Мышление сравнивается с полетом птицы. Когда Феодосии Печерский замыслил пойти к Антонию Печерскому, он устремился к его пещере, «окрылатевь умом».
Иоанн, экзарх болгарский, с восхищением описывает мысль человека о мире: «В коль мале теле толика мысль высока, обидуща всу землю и выше небес възидущи. Где ли есть привезан ум той? Како ли изидет и с тела пройдет, кровы на собие пройдет, воздух и облакы минет, солнца и месяца, и все поясы, и звезды, етир же и вси небеса. И в том часе пакы в телесе своем обрещет. Кыма крилом възлете? Кымь ли путемь прилете? —не могу иследити!»[1]
{1} Шестоднев, составленный Иоанном, ексархом болгарским… Л. 196—196 об.; там же о «парении мысли» на л. 199, 212, 216. Ср. в «Слове о полку Игореве»: «…растекашется мыслию по древу, серым вълком по земли, шизым орлом под облакы», «летая умом под облакы».
Завязка повествования — это очень часто «приезд» и «приход» то варяга Шимона из Скандинавии (начало Киево-Печерского патерика), то мастеров из Царьграда (рассказ о построении Успенского храма в Киево-Печерском монастыре). Когда Владимир Мономах рассказывает о своей жизни, он говорит главным образом о своих «путях», походах и связанных с большими переездами охотах. Он стремится исчислить все свои переезды, пребывания в разных городах. Большая жизнь — это большие переходы.

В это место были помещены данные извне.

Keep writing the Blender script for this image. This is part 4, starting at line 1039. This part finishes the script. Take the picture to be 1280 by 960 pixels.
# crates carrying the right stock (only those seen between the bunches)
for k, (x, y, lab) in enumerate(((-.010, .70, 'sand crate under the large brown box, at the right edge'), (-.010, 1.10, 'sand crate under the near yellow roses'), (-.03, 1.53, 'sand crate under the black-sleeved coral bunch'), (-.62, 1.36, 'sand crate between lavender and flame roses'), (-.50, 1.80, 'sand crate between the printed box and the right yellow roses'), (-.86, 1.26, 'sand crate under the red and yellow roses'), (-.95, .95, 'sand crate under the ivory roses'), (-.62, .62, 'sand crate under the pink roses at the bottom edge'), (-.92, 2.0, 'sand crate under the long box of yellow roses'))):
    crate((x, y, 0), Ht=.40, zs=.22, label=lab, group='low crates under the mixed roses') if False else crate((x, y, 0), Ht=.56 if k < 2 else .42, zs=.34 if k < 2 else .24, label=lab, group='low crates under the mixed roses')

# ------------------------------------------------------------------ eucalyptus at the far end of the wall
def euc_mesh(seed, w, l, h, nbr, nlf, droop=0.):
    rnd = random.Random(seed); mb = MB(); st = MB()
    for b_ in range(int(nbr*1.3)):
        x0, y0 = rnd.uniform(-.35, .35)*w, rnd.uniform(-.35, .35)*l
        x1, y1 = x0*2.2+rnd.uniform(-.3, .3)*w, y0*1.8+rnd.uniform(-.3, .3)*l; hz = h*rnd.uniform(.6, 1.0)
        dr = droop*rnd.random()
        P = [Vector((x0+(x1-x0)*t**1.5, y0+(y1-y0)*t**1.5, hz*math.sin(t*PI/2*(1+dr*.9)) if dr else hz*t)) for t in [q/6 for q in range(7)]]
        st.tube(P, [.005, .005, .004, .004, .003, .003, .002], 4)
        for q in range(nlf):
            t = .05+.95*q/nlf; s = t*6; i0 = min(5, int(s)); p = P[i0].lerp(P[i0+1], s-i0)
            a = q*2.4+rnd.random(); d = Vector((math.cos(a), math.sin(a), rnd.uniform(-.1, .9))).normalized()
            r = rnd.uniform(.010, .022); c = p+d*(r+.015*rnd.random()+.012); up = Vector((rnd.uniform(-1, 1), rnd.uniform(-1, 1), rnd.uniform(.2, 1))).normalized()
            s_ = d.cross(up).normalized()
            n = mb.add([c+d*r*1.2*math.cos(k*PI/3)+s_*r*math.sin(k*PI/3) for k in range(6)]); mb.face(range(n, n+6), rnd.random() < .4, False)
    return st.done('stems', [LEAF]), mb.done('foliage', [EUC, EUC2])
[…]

Свою жизнь Владимир Мономах начинает рассказывать с того момента, когда начались его первые «пути», с 13 лет: «Первое к Ростову идох, сквозе вятиче, посла мя отец, а сам иде Курьску; и пакы 2-е к Смолиньску со Ставком с Гордятичем, той пакы и отъиде к Берестию со Изяславом, а мене посла Смолиньску то и-Смолиньска идох Володимерю. Toe же зимы той посласта Берестию брата на головне, иде бяху ляхове пожгли, той ту блюд город тих. Та идох Переяславлю отцю, а по Велице дни ис Переяславля та Володимерю — на Сутейску мира творить с ляхы. Оттуда пакы на лето Володимерю опять. Та посла мя Святослав в Ляхы; ходив за Глоговы до Чешьскаго леса, ходив в земли их 4 месяци…» И так описана вся жизнь. Он старается отметить каждый свой переезд, гордится их быстротой и количеством: «А и-Щернигова до Кыева нестишьды (более ста раз.— Д. Л.) ездих ко отцю, днем есм переездил до вечерни. А всех путий 80 и 3 великих, а прока не испомню менших»[1].